L’imminente solennità del Natale del Signore, che i genitori sogliono rendere lieta con doni ai loro figli, darà certamente modo ai bambini delle più ricche regioni di soccorrere con cibo e vestiti i coetanei sofferenti. E come infatti potremmo noi supporre in loro tale disposizione di animo da indurli a voler negare anche una parte del loro piccolo tesoro per sovvenire all’infermità dei bambini bisognosi? Quanta consolazione, quanta gioia procureranno a se stessi se faranno in modo che i loro piccoli fratelli, privi di ogni aiuto e di ogni divertimento, possano trascorrere i prossimi giorni festivi un po’ più comodamente, un po’ più lietamente! Infatti, come Gesù Bambino rallegrò col dolcissimo sorriso e adornò della preziosissima grazia della fede i pastori che nella notte natalizia si recarono da lui con doni per sovvenire alla sua povertà, così con la sua benedizione e con le celesti grazie ripagherà quei fanciulli che, accesi dalla sua carità, avranno alleviato la miseria e il pianto dei loro piccoli fratelli. Nulla essi potrebbero fare, nulla offrire, in quei giorni, a Gesù Bambino che maggiormente riesca a lui gradito. Perciò vivamente esortiamo i genitori cristiani, ai quali il Padre divino impose il gravissimo dovere di educare la prole alla carità e alle altre virtù, a servirsi di questa lieta occasione per suscitare e coltivare nell’animo dei figli sentimenti di umanità e di pia compassione. Ed a questo proposito vogliamo proporre ad imitazione un degnissimo esempio, dacché ricordiamo che nello scorso anno non pochi fanciulli di famiglie patrizie romane portarono a Noi delle offerte che, per suggerimento dei genitori, essi avevano raccolte tra loro non senza qualche privazione delle proprie ricreazioni.

Abbiamo detto che quest’opera di carità e di beneficenza piacerà immensamente al Bambino Gesù.
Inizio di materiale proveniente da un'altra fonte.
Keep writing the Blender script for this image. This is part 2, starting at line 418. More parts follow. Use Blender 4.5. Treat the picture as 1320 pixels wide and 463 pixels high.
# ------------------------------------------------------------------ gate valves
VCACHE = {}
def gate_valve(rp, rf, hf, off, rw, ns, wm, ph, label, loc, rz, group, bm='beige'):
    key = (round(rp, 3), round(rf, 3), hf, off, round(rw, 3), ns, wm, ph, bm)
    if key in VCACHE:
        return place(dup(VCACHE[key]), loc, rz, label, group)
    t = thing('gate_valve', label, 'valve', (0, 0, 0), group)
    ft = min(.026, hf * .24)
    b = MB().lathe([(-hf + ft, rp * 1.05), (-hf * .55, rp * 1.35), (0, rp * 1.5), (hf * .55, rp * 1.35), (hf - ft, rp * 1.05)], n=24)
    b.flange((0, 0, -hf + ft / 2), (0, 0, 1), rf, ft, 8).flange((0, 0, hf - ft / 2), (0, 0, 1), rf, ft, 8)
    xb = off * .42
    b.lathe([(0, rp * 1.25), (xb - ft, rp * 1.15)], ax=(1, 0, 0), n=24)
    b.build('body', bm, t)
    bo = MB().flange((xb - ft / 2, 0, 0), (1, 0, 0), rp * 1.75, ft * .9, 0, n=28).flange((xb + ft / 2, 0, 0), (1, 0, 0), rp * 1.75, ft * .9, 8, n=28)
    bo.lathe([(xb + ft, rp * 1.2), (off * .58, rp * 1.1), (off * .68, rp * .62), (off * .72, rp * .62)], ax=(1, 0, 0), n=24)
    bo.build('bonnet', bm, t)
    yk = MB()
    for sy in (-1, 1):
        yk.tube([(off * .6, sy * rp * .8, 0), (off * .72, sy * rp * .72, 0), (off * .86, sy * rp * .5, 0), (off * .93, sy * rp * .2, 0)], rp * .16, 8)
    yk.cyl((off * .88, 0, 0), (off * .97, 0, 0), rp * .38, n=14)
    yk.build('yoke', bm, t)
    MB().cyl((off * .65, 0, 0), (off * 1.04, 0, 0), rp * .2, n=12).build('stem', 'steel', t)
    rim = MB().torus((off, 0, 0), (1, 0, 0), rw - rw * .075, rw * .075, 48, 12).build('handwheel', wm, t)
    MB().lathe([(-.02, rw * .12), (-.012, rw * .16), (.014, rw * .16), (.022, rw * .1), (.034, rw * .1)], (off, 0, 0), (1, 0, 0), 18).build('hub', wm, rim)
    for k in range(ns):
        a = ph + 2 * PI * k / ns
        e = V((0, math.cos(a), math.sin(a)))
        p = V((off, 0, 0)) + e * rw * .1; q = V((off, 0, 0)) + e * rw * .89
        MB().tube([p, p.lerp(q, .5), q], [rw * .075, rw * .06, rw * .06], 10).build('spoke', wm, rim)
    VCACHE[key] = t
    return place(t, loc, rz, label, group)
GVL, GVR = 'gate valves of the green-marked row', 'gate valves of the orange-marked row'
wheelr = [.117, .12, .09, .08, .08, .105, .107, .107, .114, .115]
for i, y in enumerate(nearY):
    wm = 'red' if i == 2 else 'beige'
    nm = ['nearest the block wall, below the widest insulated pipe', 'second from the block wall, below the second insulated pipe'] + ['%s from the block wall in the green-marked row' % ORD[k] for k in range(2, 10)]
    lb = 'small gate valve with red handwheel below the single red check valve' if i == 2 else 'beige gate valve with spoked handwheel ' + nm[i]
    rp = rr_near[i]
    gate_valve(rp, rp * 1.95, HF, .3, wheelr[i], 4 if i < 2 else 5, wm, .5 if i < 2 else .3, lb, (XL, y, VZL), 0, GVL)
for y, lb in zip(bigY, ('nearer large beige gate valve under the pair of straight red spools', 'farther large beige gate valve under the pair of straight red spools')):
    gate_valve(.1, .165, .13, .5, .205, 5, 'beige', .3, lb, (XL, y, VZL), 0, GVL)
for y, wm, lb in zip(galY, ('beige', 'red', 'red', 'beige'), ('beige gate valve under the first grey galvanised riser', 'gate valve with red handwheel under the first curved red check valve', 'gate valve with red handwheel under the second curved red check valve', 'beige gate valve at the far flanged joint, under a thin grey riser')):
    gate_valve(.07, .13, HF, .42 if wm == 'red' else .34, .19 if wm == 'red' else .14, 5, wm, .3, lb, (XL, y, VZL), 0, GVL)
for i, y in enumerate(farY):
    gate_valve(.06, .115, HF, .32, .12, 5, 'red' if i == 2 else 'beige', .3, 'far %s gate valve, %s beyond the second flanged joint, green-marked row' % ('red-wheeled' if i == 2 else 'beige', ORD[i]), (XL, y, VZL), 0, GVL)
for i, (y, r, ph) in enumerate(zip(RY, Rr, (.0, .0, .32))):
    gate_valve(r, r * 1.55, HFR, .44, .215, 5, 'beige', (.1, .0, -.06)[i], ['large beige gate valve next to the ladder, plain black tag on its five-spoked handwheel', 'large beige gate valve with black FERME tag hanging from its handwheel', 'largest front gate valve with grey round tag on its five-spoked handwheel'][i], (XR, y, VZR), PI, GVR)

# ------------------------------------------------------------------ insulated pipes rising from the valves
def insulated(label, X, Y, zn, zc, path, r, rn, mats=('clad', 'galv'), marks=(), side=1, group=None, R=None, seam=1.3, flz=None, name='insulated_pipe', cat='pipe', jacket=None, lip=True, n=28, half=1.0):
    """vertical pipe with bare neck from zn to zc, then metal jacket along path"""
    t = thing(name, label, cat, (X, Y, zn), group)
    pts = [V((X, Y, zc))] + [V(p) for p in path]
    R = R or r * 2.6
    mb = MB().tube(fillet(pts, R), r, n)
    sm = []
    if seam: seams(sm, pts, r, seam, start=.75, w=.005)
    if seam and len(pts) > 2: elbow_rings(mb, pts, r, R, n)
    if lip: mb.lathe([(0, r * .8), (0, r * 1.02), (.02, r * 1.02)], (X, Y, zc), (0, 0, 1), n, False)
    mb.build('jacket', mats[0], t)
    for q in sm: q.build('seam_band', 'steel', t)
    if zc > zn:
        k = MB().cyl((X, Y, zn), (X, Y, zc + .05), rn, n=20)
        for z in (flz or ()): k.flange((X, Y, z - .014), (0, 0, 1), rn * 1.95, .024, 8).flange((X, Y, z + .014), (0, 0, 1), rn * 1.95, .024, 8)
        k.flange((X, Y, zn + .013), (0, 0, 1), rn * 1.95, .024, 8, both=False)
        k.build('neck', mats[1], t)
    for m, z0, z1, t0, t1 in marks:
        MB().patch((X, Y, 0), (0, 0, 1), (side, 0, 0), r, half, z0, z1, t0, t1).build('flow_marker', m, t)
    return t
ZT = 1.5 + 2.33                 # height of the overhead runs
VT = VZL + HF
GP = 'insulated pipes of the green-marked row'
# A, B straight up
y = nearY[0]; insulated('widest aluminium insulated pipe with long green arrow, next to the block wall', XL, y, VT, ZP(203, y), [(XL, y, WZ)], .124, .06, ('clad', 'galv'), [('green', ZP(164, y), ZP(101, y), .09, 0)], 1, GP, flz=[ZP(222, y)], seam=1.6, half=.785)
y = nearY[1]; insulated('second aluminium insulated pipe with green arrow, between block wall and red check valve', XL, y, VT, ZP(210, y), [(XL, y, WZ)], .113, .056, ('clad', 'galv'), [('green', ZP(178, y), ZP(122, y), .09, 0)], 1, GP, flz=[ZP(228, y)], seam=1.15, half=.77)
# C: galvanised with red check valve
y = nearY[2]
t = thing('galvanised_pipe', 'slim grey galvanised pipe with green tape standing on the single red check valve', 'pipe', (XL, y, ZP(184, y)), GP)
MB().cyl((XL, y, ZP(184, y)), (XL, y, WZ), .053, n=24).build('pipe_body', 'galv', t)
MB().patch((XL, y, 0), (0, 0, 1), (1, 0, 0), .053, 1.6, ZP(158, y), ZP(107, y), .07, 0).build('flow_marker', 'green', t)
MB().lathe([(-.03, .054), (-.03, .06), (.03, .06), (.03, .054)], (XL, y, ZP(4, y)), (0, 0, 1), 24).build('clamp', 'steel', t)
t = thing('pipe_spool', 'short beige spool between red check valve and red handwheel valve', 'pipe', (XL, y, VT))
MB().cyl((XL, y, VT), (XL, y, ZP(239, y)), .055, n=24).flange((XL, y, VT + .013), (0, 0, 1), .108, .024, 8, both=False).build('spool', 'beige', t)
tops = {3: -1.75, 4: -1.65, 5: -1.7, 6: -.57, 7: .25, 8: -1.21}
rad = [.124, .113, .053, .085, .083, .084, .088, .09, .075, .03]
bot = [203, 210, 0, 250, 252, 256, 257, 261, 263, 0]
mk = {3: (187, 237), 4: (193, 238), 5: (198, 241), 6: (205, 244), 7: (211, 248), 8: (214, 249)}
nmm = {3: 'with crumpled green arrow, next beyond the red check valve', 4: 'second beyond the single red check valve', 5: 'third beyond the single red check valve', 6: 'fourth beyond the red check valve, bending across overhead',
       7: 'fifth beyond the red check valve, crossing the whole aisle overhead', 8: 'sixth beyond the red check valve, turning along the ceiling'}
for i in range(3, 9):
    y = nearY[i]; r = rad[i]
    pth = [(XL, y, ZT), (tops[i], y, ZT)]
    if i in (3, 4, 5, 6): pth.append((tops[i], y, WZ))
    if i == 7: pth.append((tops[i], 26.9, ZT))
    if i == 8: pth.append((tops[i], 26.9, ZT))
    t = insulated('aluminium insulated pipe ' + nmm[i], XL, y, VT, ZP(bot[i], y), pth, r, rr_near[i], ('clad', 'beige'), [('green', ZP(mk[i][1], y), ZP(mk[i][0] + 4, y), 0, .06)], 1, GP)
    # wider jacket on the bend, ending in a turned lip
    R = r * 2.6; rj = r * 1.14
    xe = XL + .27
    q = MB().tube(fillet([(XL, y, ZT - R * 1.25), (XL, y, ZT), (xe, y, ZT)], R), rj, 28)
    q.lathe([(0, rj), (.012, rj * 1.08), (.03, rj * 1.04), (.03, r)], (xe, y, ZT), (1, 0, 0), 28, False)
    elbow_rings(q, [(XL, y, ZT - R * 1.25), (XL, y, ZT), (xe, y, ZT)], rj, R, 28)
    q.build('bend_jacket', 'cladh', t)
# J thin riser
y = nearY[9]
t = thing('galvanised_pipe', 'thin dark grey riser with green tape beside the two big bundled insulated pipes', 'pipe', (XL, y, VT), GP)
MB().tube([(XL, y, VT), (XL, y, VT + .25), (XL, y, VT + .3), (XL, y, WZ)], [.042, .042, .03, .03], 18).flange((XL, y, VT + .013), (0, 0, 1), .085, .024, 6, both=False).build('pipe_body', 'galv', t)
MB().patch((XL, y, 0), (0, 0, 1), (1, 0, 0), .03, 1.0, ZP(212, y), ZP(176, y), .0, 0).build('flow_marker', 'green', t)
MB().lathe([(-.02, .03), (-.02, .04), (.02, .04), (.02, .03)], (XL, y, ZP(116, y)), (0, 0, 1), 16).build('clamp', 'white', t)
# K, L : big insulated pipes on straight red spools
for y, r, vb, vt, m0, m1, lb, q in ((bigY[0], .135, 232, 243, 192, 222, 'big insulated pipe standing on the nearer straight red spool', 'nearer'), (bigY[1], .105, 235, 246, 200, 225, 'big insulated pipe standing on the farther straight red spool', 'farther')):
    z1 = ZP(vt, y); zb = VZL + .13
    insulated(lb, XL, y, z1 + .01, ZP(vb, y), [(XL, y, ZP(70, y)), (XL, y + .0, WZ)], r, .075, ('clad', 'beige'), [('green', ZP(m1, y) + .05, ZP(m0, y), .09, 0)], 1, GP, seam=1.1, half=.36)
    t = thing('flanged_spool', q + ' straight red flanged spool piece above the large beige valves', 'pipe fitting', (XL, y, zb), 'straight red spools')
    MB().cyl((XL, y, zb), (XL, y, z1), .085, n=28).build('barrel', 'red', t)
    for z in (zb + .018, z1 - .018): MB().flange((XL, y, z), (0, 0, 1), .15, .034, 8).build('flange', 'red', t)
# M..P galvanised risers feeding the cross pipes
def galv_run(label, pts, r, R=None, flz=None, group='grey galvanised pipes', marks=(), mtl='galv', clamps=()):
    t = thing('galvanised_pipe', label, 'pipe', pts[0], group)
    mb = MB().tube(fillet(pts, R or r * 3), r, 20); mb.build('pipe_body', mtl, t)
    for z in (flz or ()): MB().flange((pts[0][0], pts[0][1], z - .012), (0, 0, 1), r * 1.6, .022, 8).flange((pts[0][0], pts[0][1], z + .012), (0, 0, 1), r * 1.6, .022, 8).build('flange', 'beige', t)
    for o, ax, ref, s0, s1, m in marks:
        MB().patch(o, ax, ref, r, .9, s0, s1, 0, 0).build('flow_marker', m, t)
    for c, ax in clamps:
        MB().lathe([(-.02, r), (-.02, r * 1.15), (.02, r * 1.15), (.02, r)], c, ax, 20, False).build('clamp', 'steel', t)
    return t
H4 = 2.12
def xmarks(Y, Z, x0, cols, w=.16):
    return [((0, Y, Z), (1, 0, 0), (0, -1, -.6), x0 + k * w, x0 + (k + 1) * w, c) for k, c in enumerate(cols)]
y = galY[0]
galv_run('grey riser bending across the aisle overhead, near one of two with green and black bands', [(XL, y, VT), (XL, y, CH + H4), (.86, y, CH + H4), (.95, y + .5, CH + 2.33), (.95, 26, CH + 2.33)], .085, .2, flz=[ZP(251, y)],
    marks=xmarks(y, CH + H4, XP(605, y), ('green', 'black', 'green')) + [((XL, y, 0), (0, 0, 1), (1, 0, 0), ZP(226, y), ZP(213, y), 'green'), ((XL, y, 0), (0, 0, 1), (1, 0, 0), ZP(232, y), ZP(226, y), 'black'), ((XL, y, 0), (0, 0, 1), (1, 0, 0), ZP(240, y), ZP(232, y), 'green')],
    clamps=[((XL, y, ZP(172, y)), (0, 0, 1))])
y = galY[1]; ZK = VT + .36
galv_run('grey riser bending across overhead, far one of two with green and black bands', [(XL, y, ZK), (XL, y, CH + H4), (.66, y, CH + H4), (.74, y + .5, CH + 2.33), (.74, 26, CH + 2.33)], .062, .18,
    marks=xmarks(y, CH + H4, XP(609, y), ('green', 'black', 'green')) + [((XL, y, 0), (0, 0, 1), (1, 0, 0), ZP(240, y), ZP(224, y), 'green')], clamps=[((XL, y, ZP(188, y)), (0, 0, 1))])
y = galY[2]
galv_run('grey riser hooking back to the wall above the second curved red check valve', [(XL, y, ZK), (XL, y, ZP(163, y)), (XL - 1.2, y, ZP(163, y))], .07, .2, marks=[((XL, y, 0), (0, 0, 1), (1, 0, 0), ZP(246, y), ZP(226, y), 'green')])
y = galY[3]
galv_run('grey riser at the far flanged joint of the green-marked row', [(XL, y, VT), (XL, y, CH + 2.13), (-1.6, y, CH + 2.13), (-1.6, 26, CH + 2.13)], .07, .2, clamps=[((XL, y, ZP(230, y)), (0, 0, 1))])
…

Ed infatti, perché il nome di Betlem significa «Casa del Pane », se non perché di là doveva venire alla luce Cristo, il quale, sollecito della nostra debolezza, diede se stesso in cibo per nutrire le nostre anime, ed insegnò a noi con le parole «Dacci oggi il nostro pane quotidiano » a domandare ogni giorno dal Padre dei Cieli il nutrimento dell’anima e del corpo? Oh! quanto « si rallegrerebbe il Nostro cuore » se potessimo essere certi che nelle prossime solennità natalizie nessuna casa sarà priva di sollievo e di letizia, nessun fanciullo dovrà rattristarsi per la mestizia della madre, nessuna madre dovrà guardare con occhio di pianto i propri bambini!

Pertanto, Venerabili Fratelli, come nell’anno scorso, Noi affidiamo il Nostro proposito, perché sia condotto ad effetto, a voi tutti, e sopra tutto a coloro che vivono nelle regioni che godono di fortuna più prospera e di maggiore pubblica tranquillità.

Siccome voi dovete essere profondamente persuasi di quella parola di Cristo Signore: « Chi avrà raccolto uno di questi piccoli in mio nome, avrà raccolto me », Noi vi preghiamo a non lasciar nulla di intentato perché la generosità e la munificenza dei fedeli a voi affidati rispondano alla grandezza del bisogno. Vogliamo perciò che per il giorno 28 di questo mese, sacro agli Innocenti, o, se meglio credete, per il giorno festivo di precetto che lo precede, fin da ora indiciate la raccolta delle offerte in tutta la diocesi commessa a ciascuno di voi allo scopo di sovvenire ai fanciulli sofferenti in conseguenza della guerra, e che ciò raccomandiate specialmente ai bambini delle vostre diocesi. Provvederete a trasmettere con diligenza le offerte così raccolte sia a Noi, sia alla citata società « Save the Children Fund ». Per quel che riguarda Noi stessi, allo scopo di muovere a liberalità con l’esempio Nostro, dopo di avere esortato i fedeli con la parola, destiniamo a questa santissima opera di carità l’offerta di 100.000 lire italiane.

Frattanto, auspice dei premi celesti e pegno della Nostra benevolenza paterna, a voi, Venerabili Fratelli, a tutto il clero e al popolo vostro impartiamo con affetto l’Apostolica Benedizione.

Dato a Roma, presso San Pietro, il 1° dicembre 1920, nell’anno settimo del Nostro Pontificato.